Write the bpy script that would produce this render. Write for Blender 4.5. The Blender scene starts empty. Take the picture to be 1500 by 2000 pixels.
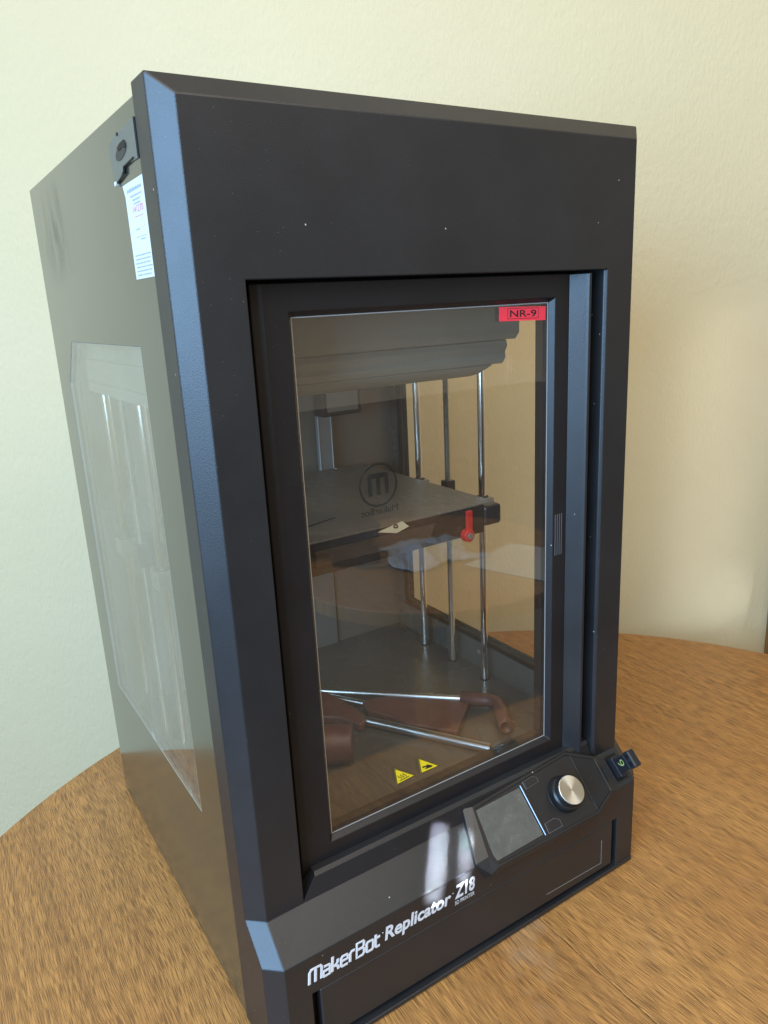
import bpy, bmesh, math, random
from mathutils import Vector, Matrix
random.seed(7)
S = bpy.context.scene
C = bpy.context.collection
R = math.radians

# ------------------------------------------------------------------ camera
W = 0.493
H = 0.8342
cam_d = bpy.data.cameras.new('camera')
cam = bpy.data.objects.new('camera', cam_d); C.objects.link(cam)
def cam_setup():
    yaw, pitch, roll = -0.5609, -0.2708, -0.0509
    cy, sy, cp, sp, cr, sr = math.cos(yaw), math.sin(yaw), math.cos(pitch), math.sin(pitch), math.cos(roll), math.sin(roll)
    fwd = Vector((-sy*cp, cy*cp, sp)); right = Vector((cy, sy, 0)); up = right.cross(fwd)
    r2 = right*cr + up*sr; u2 = -right*sr + up*cr
    m = Matrix((r2, u2, -fwd)).transposed().to_4x4()
    m.translation = Vector((-0.1776, -0.5423, 0.6773))
    cam.matrix_world = m
    cam_d.sensor_fit = 'VERTICAL'; cam_d.sensor_height = 24.0
    cam_d.lens = 1475.39/2000*24.0
    cam_d.clip_start = 0.01; cam_d.clip_end = 50
cam_setup()
S.camera = cam

# ------------------------------------------------------------------ light
world = bpy.data.worlds.new("World"); S.world = world; world.use_nodes = True
bg = world.node_tree.nodes['Background']
bg.inputs[0].default_value = (1.0, 0.87, 0.68, 1); bg.inputs[1].default_value = 0.42
def area(name, loc, target, sx, sy, power, col, spread=180):
    l = bpy.data.lights.new(name, 'AREA'); l.shape = 'RECTANGLE'; l.size = sx; l.size_y = sy
    l.energy = power; l.color = col; l.spread = R(spread)
    o = bpy.data.objects.new(name, l); C.objects.link(o)
    o.location = loc
    o.rotation_euler = (Vector(target)-Vector(loc)).to_track_quat('-Z', 'Y').to_euler()
    return o
area('window_light', (-1.75, -0.80, 1.00), (0.2, 0.2, 0.50), 1.9, 1.4, 122, (0.35, 0.64, 1.02))
area('bounce_fill_light', (-0.1, -0.95, 2.25), (0.5, 0.45, 0.30), 2.6, 1.6, 47, (1.0, 0.90, 0.76))  # added soft fill imitating ceiling bounce, placed clear of the glass reflections
def sliver(name, a, b, src, sx, sy, power, spread):      # a sliver of daylight falling from a to b
    a, b, src = Vector(a), Vector(b), Vector(src); mid = (a+b)/2
    o = area(name, src, mid, sx, sy, power, (0.78, 0.88, 1.0), spread)
    z = (src-mid).normalized(); y = (a-b); y = (y-z*y.dot(z)).normalized(); x = y.cross(z)
    m = Matrix((x, y, z)).transposed().to_4x4(); m.translation = src; o.matrix_world = m
sliver('sun_sliver_light', (.2110, .0, .1416), (.1800, -.0311, .1080), (-0.75, -1.75, 1.30), 0.015, 0.070, 0.16, .35)
sliver('sun_sliver_light', (.2360, -.012, .130), (.2180, -.0311, .1100), (-0.75, -1.75, 1.30), 0.009, 0.045, 0.060, .35)
sliver('stray_reflection_light', (1.19, .376, .62), (1.19, .376, .02), (1.70, -1.30, .75), 0.08, 0.60, 0.08, 5.0)
sliver('stray_reflection_light', (1.225, .355, .06), (1.225, .355, -.04), (1.70, -1.30, .55), 0.09, 0.09, 0.018, 5.0)
S.view_settings.view_transform = 'Standard'; S.view_settings.look = 'None'
S.view_settings.exposure = 0.0; S.view_settings.gamma = 1.0
S.cycles.max_bounces = 12; S.cycles.transparent_max_bounces = 24; S.cycles.glossy_bounces = 6

# ------------------------------------------------------------------ materials
class NT:
    def __init__(s, name):
        s.m = bpy.data.materials.new(name); s.m.use_nodes = True
        s.t = s.m.node_tree; s.n = s.t.nodes; s.l = s.t.links
        s.b = s.n['Principled BSDF']; s.out = s.n['Material Output']
    def node(s, typ, **kw):
        n = s.n.new(typ)
        for k, v in kw.items():
            if hasattr(n, k) and not isinstance(n.bl_rna.properties.get(k), type(None)): setattr(n, k, v)
        return n
    def co(s, scale=(1,1,1), rot=(0,0,0), loc=(0,0,0)):
        tc = s.n.new('ShaderNodeTexCoord'); mp = s.n.new('ShaderNodeMapping')
        mp.inputs['Scale'].default_value = scale; mp.inputs['Rotation'].default_value = rot; mp.inputs['Location'].default_value = loc
        s.l.new(tc.outputs['Object'], mp.inputs[0]); return mp.outputs[0]
    def noise(s, vec, scale, detail=3, rough=.5, dist=0):
        n = s.n.new('ShaderNodeTexNoise'); n.inputs['Scale'].default_value = scale; n.inputs['Detail'].default_value = detail
        n.inputs['Roughness'].default_value = rough; n.inputs['Distortion'].default_value = dist
        s.l.new(vec, n.inputs['Vector']); return n.outputs[0]
    def ramp(s, fac, stops):
        n = s.n.new('ShaderNodeValToRGB'); e = n.color_ramp.elements
        e[0].position, e[0].color = stops[0][0], (*stops[0][1], 1); e[1].position, e[1].color = stops[-1][0], (*stops[-1][1], 1)
        for p, c in stops[1:-1]:
            x = e.new(p); x.color = (*c, 1)
        s.l.new(fac, n.inputs[0]); return n.outputs[0]
    def mix(s, fac, a, b, mode='MIX'):
        n = s.n.new('ShaderNodeMix'); n.data_type = 'RGBA'; n.blend_type = mode
        for i, v in ((0, fac), (6, a), (7, b)):
            if isinstance(v, (int, float)): n.inputs[i].default_value = v
            elif isinstance(v, tuple): n.inputs[i].default_value = (*v, 1)
            else: s.l.new(v, n.inputs[i])
        return n.outputs[2]
    def math(s, op, a, b=0.0):
        n = s.n.new('ShaderNodeMath'); n.operation = op
        for i, v in ((0, a), (1, b)):
            if isinstance(v, (int, float)): n.inputs[i].default_value = v
            else: s.l.new(v, n.inputs[i])
        return n.outputs[0]
    def bump(s, h, strength, dist=0.001):
        n = s.n.new('ShaderNodeBump'); n.inputs['Strength'].default_value = strength; n.inputs['Distance'].default_value = dist
        s.l.new(h, n.inputs['Height']); s.l.new(n.outputs[0], s.b.inputs['Normal'])
    def set(s, **kw):
        for k, v in kw.items():
            i = s.b.inputs[k.replace('_', ' ')]
            if isinstance(v, (int, float)): i.default_value = v
            elif isinstance(v, tuple): i.default_value = (*v, 1) if len(v) == 3 else v
            else: s.l.new(v, i)

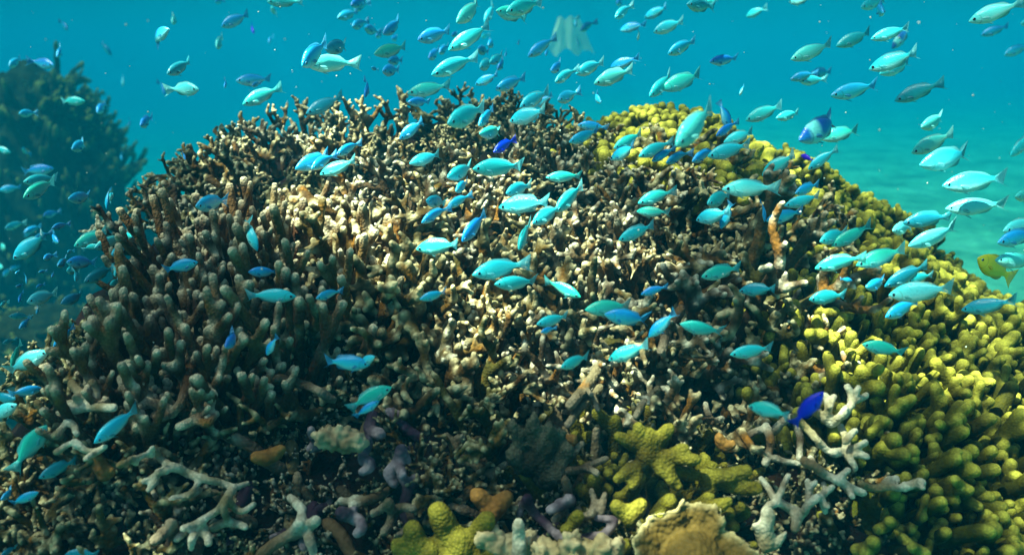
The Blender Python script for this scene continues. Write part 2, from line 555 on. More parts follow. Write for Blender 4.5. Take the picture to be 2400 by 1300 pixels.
def bushy(seed, mains=13, rad=0.0072, knobby=1.0, spread=0.045, arm=1.0):
    rg = random.Random(seed)
    V, F, tips = [], [], []

    def grow(p, d, ln, r, lvl):
        pts = wander(rg, p, d, ln, 5, 0.14, 0.05)
        r1 = r * (0.82, 0.74, 0.66)[lvl]
        tube(V, F, pts, [r + (r1 - r) * i / 5 for i in range(6)], 8 if lvl < 2 else 7)
        tips.append(pts[-1] + (pts[-1] - pts[-2]).normalized() * r1)
        if lvl == 2: return
        dd = (pts[-1] - pts[-3]).normalized()
        for _ in range(rg.randint(4, 6) if lvl == 0 else rg.randint(2, 4)):
            i = rg.choice((1, 2, 3, 4, 4, 5) if lvl == 0 else (1, 2, 3, 4, 5, 5))
            if lvl == 0: grow(pts[i], tilt(rg, dd, R(rg.uniform(28, 66))), rg.uniform(0.024, 0.050), r * 0.84, 1)
            else: grow(pts[i], tilt(rg, dd, R(rg.uniform(32, 78))), rg.uniform(0.008, 0.019) * knobby, r * 0.80, 2)
    for i in range(mains):
        a = i * 2.4 + rg.uniform(-.4, .4)
        q = math.sqrt((i + 0.5) / mains)
        el = R(88 - 62 * q + rg.uniform(-10, 10))
        p = Vector((math.cos(a) * q * spread, math.sin(a) * q * spread, -0.02))
        d = Vector((math.cos(a) * math.cos(el), math.sin(a) * math.cos(el), math.sin(el)))
        grow(p, d, rg.uniform(0.060, 0.100) * arm, rad * rg.uniform(0.9, 1.2), 0)
    return V, F, tips


def tallstand(seed, n=44):
    rg = random.Random(seed)
    V, F, tips = [], [], []
    for i in range(n):
        a = i * 2.4 + rg.uniform(-.3, .3)
        q = math.sqrt((i + 0.5) / n)
        lean = 0.16 + 0.42 * q
        p = Vector((math.cos(a) * q * 0.085, math.sin(a) * q * 0.075, -0.03))
        d = Vector((math.cos(a) * lean * 0.8, math.sin(a) * lean * 0.8, 1))
        ln = rg.uniform(0.11, 0.185) * (1.08 - 0.30 * q)
        pts = wander(rg, p, d, ln, 7, 0.075, 0.05)
        r0 = rg.uniform(0.0054, 0.0078)
        tube(V, F, pts, [r0 * (1 - 0.22 * k / 7) for k in range(8)], 9)
        tips.append(pts[-1] + (pts[-1] - pts[-2]).normalized() * r0 * 0.7)
        for _ in range(rg.choice((0, 1, 2, 3))):
            k = rg.randint(3, 6)
            d2 = (tilt(rg, pts[k] - pts[k - 1], R(rg.uniform(30, 50))) + Vector((0, 0, 0.25))).normalized()
            b = wander(rg, pts[k], d2, rg.uniform(0.022, 0.055), 4, 0.06, 0.12)
            tube(V, F, b, [r0 * 0.86, r0 * .84, r0 * .80, r0 * .76, r0 * 0.70], 8)
            tips.append(b[-1] + (b[-1] - b[-2]).normalized() * r0 * 0.6)
    return V, F, tips


def fingers(seed, n=24, base=0.12, lo=0.048, hi=0.088, r=0.0115):
    rg = random.Random(seed)
    V, F, tips = [], [], []
    for i in range(n):
        a = i * 2.4 + rg.uniform(-.35, .35)
        q = math.sqrt((i + 0.5) / n)
        el = R(90 - 52 * q + rg.uniform(-8, 8))
        d = Vector((math.cos(a) * math.cos(el), math.sin(a) * math.cos(el), math.sin(el)))
        p = Vector((math.cos(a) * q * base, math.sin(a) * q * base, -0.035 * q * q))
        ln = rg.uniform(lo, hi)
        rr = r * rg.uniform(0.85, 1.2)
        pts = wander(rg, p, d, ln, 5, 0.06, 0.05)
        tube(V, F, pts, [rr * k for k in (1.2, 1.08, 1.0, 0.97, 0.97, 0.90)], 10)
        tips.append(pts[-1] + (pts[-1] - pts[-2]).normalized() * rr)
        for _ in range(rg.choice((0, 1, 1, 2))):
            k = rg.randint(2, 4)
            b = wander(rg, pts[k], tilt(rg, pts[k + 1] - pts[k], R(rg.uniform(30, 55))), rg.uniform(0.02, 0.038), 3, 0.08)
            tube(V, F, b, [rr * 0.95, rr * 0.92, rr * 0.9, rr * 0.86], 10)
            tips.append(b[-1] + (b[-1] - b[-2]).normalized() * rr * 0.8)
    # the solid foot the fingers rise from
    for i in range(7):
        a = i * 2.4
        c = Vector((math.cos(a) * base * 0.55 * (i > 0), math.sin(a) * base * 0.55 * (i > 0), -0.05))
        tube(V, F, [c, c + Vector((0, 0, 0.03)), c + Vector((0, 0, 0.05))], [base * 0.30, base * 0.28, base * 0.16], 10)
    return V, F, tips


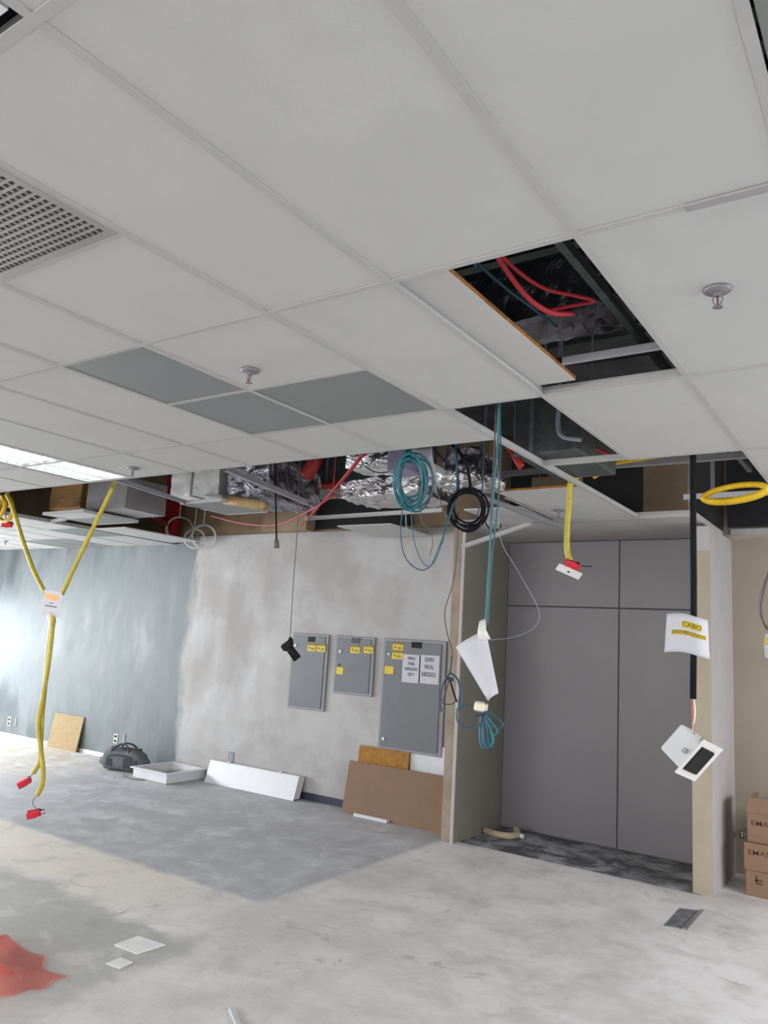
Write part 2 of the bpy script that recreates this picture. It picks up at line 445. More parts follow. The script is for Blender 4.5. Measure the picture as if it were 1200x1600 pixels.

***

Required work: Repeat, exactly and in full, each line from the start of the data to the line that contains "R = math.radians". Pictures do not go in.

Solved problem:
Write the bpy script that would produce this render. Write for Blender 4.5. The Blender scene starts empty. Take the picture to be 1500 by 2000 pixels.
import bpy, bmesh, math, random
from mathutils import Vector, Matrix
random.seed(7)
S = bpy.context.scene
C = bpy.context.collection
R = math.radians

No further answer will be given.